劇場から飛び出し、町中に仮設劇場を設けて上演する「Flying Theatre 空中劇場」として行う同作。昨年の「スカパン」に続いて2回目で、まつもと市民芸術館の串田和美芸術監督が潤色・演出・美術を手掛ける。
同作は、20世紀スペイン演劇を代表するノーベル賞作家・ベナベンテの「作り上げた利害」を串田さんが脚色。利害関係によって動く世をコミカルかつナンセンスに描く。出演は串田さんのほか、大森博史さん、真那胡敬二さん、内田紳一郎さん、猫背椿さん、李丹さん、佐藤友さん、深沢豊さん、近藤隼さん、佐藤卓さん、細川貴司さん、下地尚子さん。
20日には同館で公開稽古が行われた。「建設中の現場という『なくなってしまう場所』で、演劇という『消えてなくなるもの』ができる。通り掛かった人がのぞいていくところも野外ならでは」と串田さん。2年連続となる出演者たちは「昨年のことを思い出すと『夢だったのかな』という感じ」(佐藤さん)、「空の色が変わっていったり、車の音が聞こえたりする中で、『自分だけの体験』になると思う」(細川さん)と振り返る。
串田さんの作品に初めて出演する猫背さんは「来てすぐに松本が大好きになった」と充実した食生活を紹介。同館と市民が一緒に舞台をつくる「まつもと演劇工場(シアターファクトリー)」から参加する深沢さんは「初めて見た芝居に参加していた皆さんと一緒の舞台に立てるのは不思議な感じ」と話した。

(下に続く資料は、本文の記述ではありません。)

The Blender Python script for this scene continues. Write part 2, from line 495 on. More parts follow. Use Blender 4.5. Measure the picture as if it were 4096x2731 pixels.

当日は、会場内に小さな屋台村「空中メルカード」が設けられ、市内飲食店が出店。スペインにちなんだ料理やドリンク、同作のタイトルからヒントを得たオリジナルメニューを用意する。会場近くの本町商店街の7店舗では、串田さんが演出した作品で使用した小道具や衣装、宣伝美術の原画などを店頭展示する「空中ガレリア」も開催する(8月26日~9月4日)。
17時開場、17時30分開演。料金は、一般=4,000円、25歳以下=2,500円、18歳以下=1,500円。問い合わせは同館チケットセンター(TEL 0263-33-2200)まで。今月27日、28日には上田市交流文化芸術センター「サントミューゼ」交流芝生広場でも上演する。